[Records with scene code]
= = =
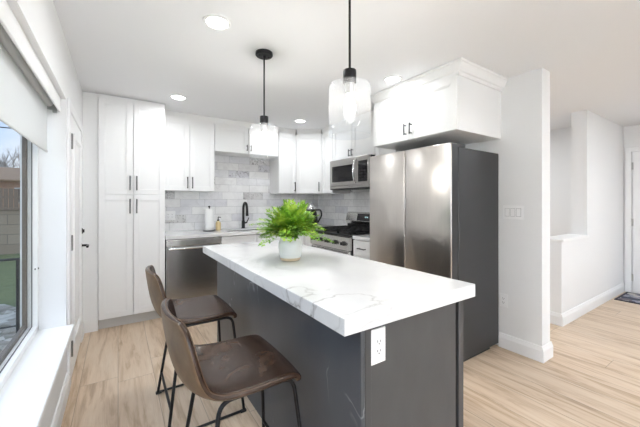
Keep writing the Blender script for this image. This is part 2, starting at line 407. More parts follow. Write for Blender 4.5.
# ------------------------------------------------------------------ room shell
CE, XL, XR, YB = 2.376, -0.292, 2.85, 4.36
XO, YE = 6.10, 1.069          # hall end wall, end of the partition beside the fridge
YR = -3.1
struct('floor', box(BM(), -0.53, XO+0.12, YR-0.12, YB+0.12, -0.08, 0), M['floor'], 'light oak plank floor running through kitchen and hall', 'floor')
struct('ceiling', box(BM(), -0.53, XO+0.12, YR-0.12, YB+0.12, CE, CE+0.1), M['ceiling'], 'flat white painted ceiling', 'ceiling')
WY0, WY1, WZ0, WZ1 = -0.1, 2.68, 0.455, 1.985       # window opening
DY0, DY1, DZ = 2.785, 3.545, 1.93                   # back door opening
b = BM(); xo = -0.52
box(b, xo, XL, YR, WY0, 0, CE); box(b, xo, XL, WY0, WY1, 0, WZ0-0.03); box(b, xo, XL, WY0, WY1, WZ1, CE)
box(b, xo, XL, WY1, DY0, 0, CE); box(b, xo, XL, DY0, DY1, DZ, CE); box(b, xo, XL, DY1, YB+0.1, 0, CE)
struct('wall_left', b, M['wall'], 'white wall holding the window and back door', 'wall')
struct('wall_back', box(BM(), XL, XO+0.1, YB, YB+0.1, 0, CE), M['wall'], 'white wall behind the sink run', 'wall')
struct('wall_right', box(BM(), XR, XR+0.155, YE, YB, 0, CE), M['wall'], 'white partition wall ending beside the fridge', 'wall')
b = BM()
for x0, x1, z0, z1 in ((XL, 0.0, 0, CE), (1.5, 2.4, 0, CE), (4.8, XO, 0, CE), (0.0, 1.5, 0, 0.6), (0, 1.5, 2.1, CE), (2.4, 4.8, 0, 0.6), (2.4, 4.8, 2.1, CE)):
    box(b, x0, x1, YR-0.1, YR, z0, z1)
struct('wall_rear', b, M['wall'], 'white wall with windows behind the viewer', 'wall')
HY = 1.268
b = BM(); box(b, 3.85, 4.60, HY, HY+0.15, 0, 0.875); box(b, 4.60, XO, HY, HY+0.15, 0, CE)
struct('wall_hall', b, M['wall'], 'white hall wall with open stair side and half wall', 'wall')
struct('wall_end', box(BM(), XO, XO+0.1, YR, YB, 0, CE), M['wall'], 'white end wall with the front door', 'wall')
struct('wall_stair', box(BM(), 5.45, 5.55, HY+0.15, YB, 0, CE), M['wall'], 'white stairwell wall seen over the half wall', 'wall')
b = BM(); box(b, 3.825, 4.60, HY-0.025, HY+0.175, 0.876, 0.902, 0.004)
struct('trim_1', b, M['trim'], 'white wooden cap along the hall half wall', 'trim')
def base_profile(out):      # (offset, z) going out from wall
    return [(0, 0), (out, 0), (out, 0.09), (out*0.55, 0.112), (out*0.4, 0.122), (0, 0.126)]
b = BM()
prism(b, [(XR-o, z) for o, z in base_profile(0.017)], 'y', YE, 1.40)
prism(b, [(YE-o, z) for o, z in base_profile(0.017)], 'x', XR-0.017, XR+0.155+0.017)
prism(b, [(XR+0.155+o, z) for o, z in base_profile(0.017)], 'y', YE, YB)
struct('baseboard_right', b, M['trim'], 'white baseboard around the partition end', 'baseboard')
b = BM()
prism(b, [(HY-o, z) for o, z in base_profile(0.017)], 'x', 3.85-0.017, XO)
prism(b, [(3.85-o, z) for o, z in base_profile(0.017)], 'y', HY, HY+0.15)
struct('baseboard_hall', b, M['trim'], 'white baseboard along the hall wall', 'baseboard')
b = BM()
prism(b, [(XL+o, z) for o, z in base_profile(0.018)], 'y', YR, 2.70)
prism(b, [(XL+o, z) for o, z in base_profile(0.018)], 'y', 3.62, 3.78)
struct('baseboard_left', b, M['trim'], 'white baseboard under the window', 'baseboard')
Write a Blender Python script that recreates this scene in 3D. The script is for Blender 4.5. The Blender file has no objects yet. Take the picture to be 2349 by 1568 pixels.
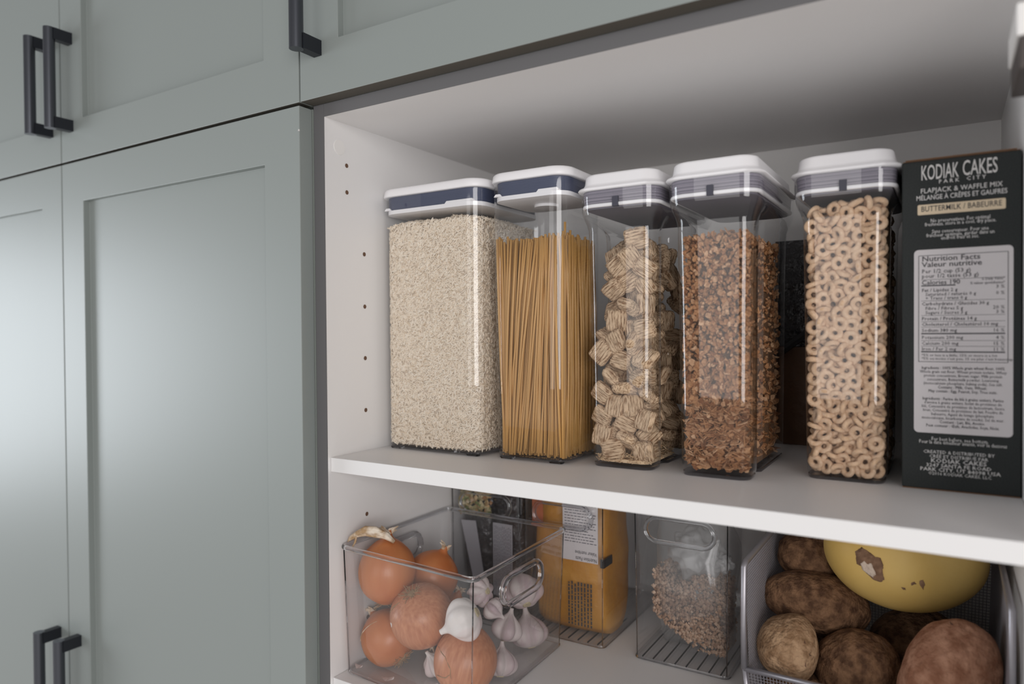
import bpy, bmesh, math, random
import numpy as np
from mathutils import Vector, Matrix, Euler, noise

random.seed(7)
RNG = np.random.default_rng(7)
SC = bpy.context.scene
COL = SC.collection
PI = math.pi

# ---------------------------------------------------------------- camera
YAW, PITCH, ROLL = 0.55315, -0.01405, -0.00714
CAM = Vector((0.67008, -0.63690, 0.15849))
fw = Vector((-math.sin(YAW) * math.cos(PITCH), math.cos(YAW) * math.cos(PITCH), math.sin(PITCH)))
rt = Vector((math.cos(YAW), math.sin(YAW), 0))
up = rt.cross(fw)
r2 = rt * math.cos(ROLL) + up * math.sin(ROLL)
u2 = -rt * math.sin(ROLL) + up * math.cos(ROLL)
cd = bpy.data.cameras.new('camera')
cam = bpy.data.objects.new('camera', cd)
COL.objects.link(cam)
cam.matrix_world = Matrix(((r2.x, u2.x, -fw.x, CAM.x), (r2.y, u2.y, -fw.y, CAM.y), (r2.z, u2.z, -fw.z, CAM.z), (0, 0, 0, 1)))
cd.sensor_width = 36
cd.lens = 1617.18 / 2349 * 36
cd.clip_start = 0.02
cd.dof.use_dof = True
cd.dof.focus_distance = 0.87
cd.dof.aperture_fstop = 2.8
SC.camera = cam

# ---------------------------------------------------------------- world, light, exposure
SC.view_settings.view_transform = 'Standard'
SC.view_settings.look = 'None'
SC.view_settings.gamma = 1
SC.view_settings.use_curve_mapping = False
SC.view_settings.exposure = -0.10
wd = bpy.data.worlds.new('daylight')
SC.world = wd
wd.use_nodes = True
# bright room all round: pale floor below, dimmer upper half
_nt = wd.node_tree
_tc = _nt.nodes.new('ShaderNodeTexCoord')
_sx = _nt.nodes.new('ShaderNodeSeparateXYZ')
_cr = _nt.nodes.new('ShaderNodeValToRGB')
_mr = _nt.nodes.new('ShaderNodeMapRange')
_mr.inputs['From Min'].default_value = -1
_nt.links.new(_tc.outputs['Generated'], _sx.inputs[0])
_nt.links.new(_sx.outputs['Z'], _mr.inputs['Value'])
_nt.links.new(_mr.outputs[0], _cr.inputs[0])
_cr.color_ramp.elements[0].position = 0.30
_cr.color_ramp.elements[0].color = (1.0, 0.975, 0.955, 1)
_cr.color_ramp.elements[1].position = 0.62
_cr.color_ramp.elements[1].color = (0.46, 0.455, 0.46, 1)
_nt.links.new(_cr.outputs[0], _nt.nodes['Background'].inputs[0])
_nt.nodes['Background'].inputs[1].default_value = 0.66


def area(name, loc, target, sx, sy, power, col):
    l = bpy.data.lights.new(name, 'AREA')
    l.shape = 'RECTANGLE'
    l.size, l.size_y = sx, sy
    l.energy = power
    l.color = col
    o = bpy.data.objects.new(name, l)
    COL.objects.link(o)
    o.location = loc
    o.rotation_euler = (Vector(target) - Vector(loc)).to_track_quat('-Z', 'Y').to_euler()
    return o


# daylight entering by the back and left windows, then an added fill
area('window_light_back', (-0.10, -2.95, 0.28), (-0.10, 0, 0.28), 1.3, 1.25, 9, (1.0, 0.98, 0.97))
area('window_light_left', (-3.12, -1.35, 0.05), (0, -1.35, 0.05), 1.3, 1.15, 46, (0.88, 0.94, 1.0))
area('fill_light_right', (2.1, -2.2, 0.30), (0.0, 0.1, 0.0), 1.5, 1.3, 42, (1.0, 0.975, 0.965))  # added fill lamp, not a window: brightens the left inner wall

# ---------------------------------------------------------------- materials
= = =
_Task instructions_: Would you mind returning each entry above word for word, skipping the images?

_Problem solution_:
Keep writing the Blender script for this image. This is part 2, starting at line 407. More parts follow. Write for Blender 4.5.
# ------------------------------------------------------------------ room shell
CE, XL, XR, YB = 2.376, -0.292, 2.85, 4.36
XO, YE = 6.10, 1.069          # hall end wall, end of the partition beside the fridge
YR = -3.1
struct('floor', box(BM(), -0.53, XO+0.12, YR-0.12, YB+0.12, -0.08, 0), M['floor'], 'light oak plank floor running through kitchen and hall', 'floor')
struct('ceiling', box(BM(), -0.53, XO+0.12, YR-0.12, YB+0.12, CE, CE+0.1), M['ceiling'], 'flat white painted ceiling', 'ceiling')
WY0, WY1, WZ0, WZ1 = -0.1, 2.68, 0.455, 1.985       # window opening
DY0, DY1, DZ = 2.785, 3.545, 1.93                   # back door opening
b = BM(); xo = -0.52
box(b, xo, XL, YR, WY0, 0, CE); box(b, xo, XL, WY0, WY1, 0, WZ0-0.03); box(b, xo, XL, WY0, WY1, WZ1, CE)
box(b, xo, XL, WY1, DY0, 0, CE); box(b, xo, XL, DY0, DY1, DZ, CE); box(b, xo, XL, DY1, YB+0.1, 0, CE)
struct('wall_left', b, M['wall'], 'white wall holding the window and back door', 'wall')
struct('wall_back', box(BM(), XL, XO+0.1, YB, YB+0.1, 0, CE), M['wall'], 'white wall behind the sink run', 'wall')
struct('wall_right', box(BM(), XR, XR+0.155, YE, YB, 0, CE), M['wall'], 'white partition wall ending beside the fridge', 'wall')
b = BM()
for x0, x1, z0, z1 in ((XL, 0.0, 0, CE), (1.5, 2.4, 0, CE), (4.8, XO, 0, CE), (0.0, 1.5, 0, 0.6), (0, 1.5, 2.1, CE), (2.4, 4.8, 0, 0.6), (2.4, 4.8, 2.1, CE)):
    box(b, x0, x1, YR-0.1, YR, z0, z1)
struct('wall_rear', b, M['wall'], 'white wall with windows behind the viewer', 'wall')
HY = 1.268
b = BM(); box(b, 3.85, 4.60, HY, HY+0.15, 0, 0.875); box(b, 4.60, XO, HY, HY+0.15, 0, CE)
struct('wall_hall', b, M['wall'], 'white hall wall with open stair side and half wall', 'wall')
struct('wall_end', box(BM(), XO, XO+0.1, YR, YB, 0, CE), M['wall'], 'white end wall with the front door', 'wall')
struct('wall_stair', box(BM(), 5.45, 5.55, HY+0.15, YB, 0, CE), M['wall'], 'white stairwell wall seen over the half wall', 'wall')
b = BM(); box(b, 3.825, 4.60, HY-0.025, HY+0.175, 0.876, 0.902, 0.004)
struct('trim_1', b, M['trim'], 'white wooden cap along the hall half wall', 'trim')
def base_profile(out):      # (offset, z) going out from wall
    return [(0, 0), (out, 0), (out, 0.09), (out*0.55, 0.112), (out*0.4, 0.122), (0, 0.126)]
b = BM()
prism(b, [(XR-o, z) for o, z in base_profile(0.017)], 'y', YE, 1.40)
prism(b, [(YE-o, z) for o, z in base_profile(0.017)], 'x', XR-0.017, XR+0.155+0.017)
prism(b, [(XR+0.155+o, z) for o, z in base_profile(0.017)], 'y', YE, YB)
struct('baseboard_right', b, M['trim'], 'white baseboard around the partition end', 'baseboard')
b = BM()
prism(b, [(HY-o, z) for o, z in base_profile(0.017)], 'x', 3.85-0.017, XO)
prism(b, [(3.85-o, z) for o, z in base_profile(0.017)], 'y', HY, HY+0.15)
struct('baseboard_hall', b, M['trim'], 'white baseboard along the hall wall', 'baseboard')
b = BM()
prism(b, [(XL+o, z) for o, z in base_profile(0.018)], 'y', YR, 2.70)
prism(b, [(XL+o, z) for o, z in base_profile(0.018)], 'y', 3.62, 3.78)
struct('baseboard_left', b, M['trim'], 'white baseboard under the window', 'baseboard')
Write a Blender Python script that recreates this scene in 3D. The script is for Blender 4.5. The Blender file has no objects yet. Take the picture to be 2349 by 1568 pixels.
import bpy, bmesh, math, random
import numpy as np
from mathutils import Vector, Matrix, Euler, noise

random.seed(7)
RNG = np.random.default_rng(7)
SC = bpy.context.scene
COL = SC.collection
PI = math.pi

# ---------------------------------------------------------------- camera
YAW, PITCH, ROLL = 0.55315, -0.01405, -0.00714
CAM = Vector((0.67008, -0.63690, 0.15849))
fw = Vector((-math.sin(YAW) * math.cos(PITCH), math.cos(YAW) * math.cos(PITCH), math.sin(PITCH)))
rt = Vector((math.cos(YAW), math.sin(YAW), 0))
up = rt.cross(fw)
r2 = rt * math.cos(ROLL) + up * math.sin(ROLL)
u2 = -rt * math.sin(ROLL) + up * math.cos(ROLL)
cd = bpy.data.cameras.new('camera')
cam = bpy.data.objects.new('camera', cd)
COL.objects.link(cam)
cam.matrix_world = Matrix(((r2.x, u2.x, -fw.x, CAM.x), (r2.y, u2.y, -fw.y, CAM.y), (r2.z, u2.z, -fw.z, CAM.z), (0, 0, 0, 1)))
cd.sensor_width = 36
cd.lens = 1617.18 / 2349 * 36
cd.clip_start = 0.02
cd.dof.use_dof = True
cd.dof.focus_distance = 0.87
cd.dof.aperture_fstop = 2.8
SC.camera = cam

# ---------------------------------------------------------------- world, light, exposure
SC.view_settings.view_transform = 'Standard'
SC.view_settings.look = 'None'
SC.view_settings.gamma = 1
SC.view_settings.use_curve_mapping = False
SC.view_settings.exposure = -0.10
wd = bpy.data.worlds.new('daylight')
SC.world = wd
wd.use_nodes = True
# bright room all round: pale floor below, dimmer upper half
_nt = wd.node_tree
_tc = _nt.nodes.new('ShaderNodeTexCoord')
_sx = _nt.nodes.new('ShaderNodeSeparateXYZ')
_cr = _nt.nodes.new('ShaderNodeValToRGB')
_mr = _nt.nodes.new('ShaderNodeMapRange')
_mr.inputs['From Min'].default_value = -1
_nt.links.new(_tc.outputs['Generated'], _sx.inputs[0])
_nt.links.new(_sx.outputs['Z'], _mr.inputs['Value'])
_nt.links.new(_mr.outputs[0], _cr.inputs[0])
_cr.color_ramp.elements[0].position = 0.30
_cr.color_ramp.elements[0].color = (1.0, 0.975, 0.955, 1)
_cr.color_ramp.elements[1].position = 0.62
_cr.color_ramp.elements[1].color = (0.46, 0.455, 0.46, 1)
_nt.links.new(_cr.outputs[0], _nt.nodes['Background'].inputs[0])
_nt.nodes['Background'].inputs[1].default_value = 0.66


def area(name, loc, target, sx, sy, power, col):
    l = bpy.data.lights.new(name, 'AREA')
    l.shape = 'RECTANGLE'
    l.size, l.size_y = sx, sy
    l.energy = power
    l.color = col
    o = bpy.data.objects.new(name, l)
    COL.objects.link(o)
    o.location = loc
    o.rotation_euler = (Vector(target) - Vector(loc)).to_track_quat('-Z', 'Y').to_euler()
    return o


# daylight entering by the back and left windows, then an added fill
area('window_light_back', (-0.10, -2.95, 0.28), (-0.10, 0, 0.28), 1.3, 1.25, 9, (1.0, 0.98, 0.97))
area('window_light_left', (-3.12, -1.35, 0.05), (0, -1.35, 0.05), 1.3, 1.15, 46, (0.88, 0.94, 1.0))
area('fill_light_right', (2.1, -2.2, 0.30), (0.0, 0.1, 0.0), 1.5, 1.3, 42, (1.0, 0.975, 0.965))  # added fill lamp, not a window: brightens the left inner wall

# ---------------------------------------------------------------- materials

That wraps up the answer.